What to do:
Pull out every line below that holds the word "objects".
• • • • •
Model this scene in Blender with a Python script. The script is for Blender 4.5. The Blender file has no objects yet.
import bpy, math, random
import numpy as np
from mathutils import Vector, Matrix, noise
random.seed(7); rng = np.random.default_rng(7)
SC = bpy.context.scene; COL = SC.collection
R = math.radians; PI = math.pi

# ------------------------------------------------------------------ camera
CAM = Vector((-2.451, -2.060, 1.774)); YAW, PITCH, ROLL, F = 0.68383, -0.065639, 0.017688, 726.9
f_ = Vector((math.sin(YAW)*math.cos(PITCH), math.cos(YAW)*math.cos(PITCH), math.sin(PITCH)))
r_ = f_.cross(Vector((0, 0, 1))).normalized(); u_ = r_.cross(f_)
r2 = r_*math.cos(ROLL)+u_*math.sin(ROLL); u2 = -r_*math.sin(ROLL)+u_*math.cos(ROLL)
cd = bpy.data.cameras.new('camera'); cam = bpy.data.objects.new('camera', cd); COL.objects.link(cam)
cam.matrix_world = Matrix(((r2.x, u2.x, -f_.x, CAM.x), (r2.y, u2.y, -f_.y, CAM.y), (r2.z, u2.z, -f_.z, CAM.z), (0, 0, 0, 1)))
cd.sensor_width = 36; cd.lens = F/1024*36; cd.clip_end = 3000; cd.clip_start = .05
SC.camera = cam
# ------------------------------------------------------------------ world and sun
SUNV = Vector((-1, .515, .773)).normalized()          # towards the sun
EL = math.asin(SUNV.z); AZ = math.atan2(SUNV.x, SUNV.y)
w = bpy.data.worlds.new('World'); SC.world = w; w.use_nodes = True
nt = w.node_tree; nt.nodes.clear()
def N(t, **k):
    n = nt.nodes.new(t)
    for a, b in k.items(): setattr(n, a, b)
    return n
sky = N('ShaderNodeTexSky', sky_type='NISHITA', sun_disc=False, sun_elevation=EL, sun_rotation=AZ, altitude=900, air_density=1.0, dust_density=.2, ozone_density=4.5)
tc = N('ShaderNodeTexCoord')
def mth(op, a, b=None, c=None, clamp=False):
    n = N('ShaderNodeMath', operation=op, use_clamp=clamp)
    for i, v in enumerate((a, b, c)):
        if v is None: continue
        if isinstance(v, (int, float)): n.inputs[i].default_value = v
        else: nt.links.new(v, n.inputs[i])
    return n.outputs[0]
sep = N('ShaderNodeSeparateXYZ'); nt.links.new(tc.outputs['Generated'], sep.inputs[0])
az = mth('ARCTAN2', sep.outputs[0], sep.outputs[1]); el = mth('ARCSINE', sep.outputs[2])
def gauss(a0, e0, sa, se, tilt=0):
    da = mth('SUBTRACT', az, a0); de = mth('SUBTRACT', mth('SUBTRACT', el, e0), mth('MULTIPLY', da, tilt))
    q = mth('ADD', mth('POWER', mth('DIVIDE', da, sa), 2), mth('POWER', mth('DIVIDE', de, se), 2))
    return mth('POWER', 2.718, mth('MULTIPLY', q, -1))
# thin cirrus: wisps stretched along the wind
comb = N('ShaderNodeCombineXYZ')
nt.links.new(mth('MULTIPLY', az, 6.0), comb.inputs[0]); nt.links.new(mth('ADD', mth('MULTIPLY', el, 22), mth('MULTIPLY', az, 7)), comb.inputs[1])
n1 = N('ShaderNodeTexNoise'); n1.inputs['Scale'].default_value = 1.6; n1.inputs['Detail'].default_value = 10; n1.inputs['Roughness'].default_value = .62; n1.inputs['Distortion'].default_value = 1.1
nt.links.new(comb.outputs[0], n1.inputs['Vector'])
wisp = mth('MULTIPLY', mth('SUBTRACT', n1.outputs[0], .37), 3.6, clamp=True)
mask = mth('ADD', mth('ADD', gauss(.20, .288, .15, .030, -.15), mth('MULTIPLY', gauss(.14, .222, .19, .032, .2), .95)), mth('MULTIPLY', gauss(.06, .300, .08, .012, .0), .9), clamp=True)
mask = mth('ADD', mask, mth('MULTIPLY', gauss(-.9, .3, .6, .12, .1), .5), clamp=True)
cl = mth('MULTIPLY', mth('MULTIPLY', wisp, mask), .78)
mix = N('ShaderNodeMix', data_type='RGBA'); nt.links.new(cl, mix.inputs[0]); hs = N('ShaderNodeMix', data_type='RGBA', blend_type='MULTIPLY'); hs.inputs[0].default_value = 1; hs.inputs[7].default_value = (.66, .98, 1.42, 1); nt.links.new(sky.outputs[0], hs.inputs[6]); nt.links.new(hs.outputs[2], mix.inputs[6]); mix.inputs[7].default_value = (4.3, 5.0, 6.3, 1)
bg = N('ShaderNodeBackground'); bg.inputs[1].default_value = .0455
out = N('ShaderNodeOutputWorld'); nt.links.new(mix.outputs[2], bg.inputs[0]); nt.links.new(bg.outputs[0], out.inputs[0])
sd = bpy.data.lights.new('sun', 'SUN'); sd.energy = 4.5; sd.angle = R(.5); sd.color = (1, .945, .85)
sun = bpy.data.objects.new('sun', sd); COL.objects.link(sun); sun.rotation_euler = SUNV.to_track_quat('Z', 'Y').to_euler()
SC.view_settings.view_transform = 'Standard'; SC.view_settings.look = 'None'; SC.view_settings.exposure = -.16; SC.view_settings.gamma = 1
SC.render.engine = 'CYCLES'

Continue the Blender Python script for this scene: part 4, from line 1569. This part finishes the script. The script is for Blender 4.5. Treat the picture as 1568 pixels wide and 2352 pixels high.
• • • • •
Solution for this task:
Model this scene in Blender with a Python script. The script is for Blender 4.5. The Blender file has no objects yet.
cd = bpy.data.cameras.new('camera'); cam = bpy.data.objects.new('camera', cd); COL.objects.link(cam)
sun = bpy.data.objects.new('sun', sd); COL.objects.link(sun); sun.rotation_euler = SUNV.to_track_quat('Z', 'Y').to_euler()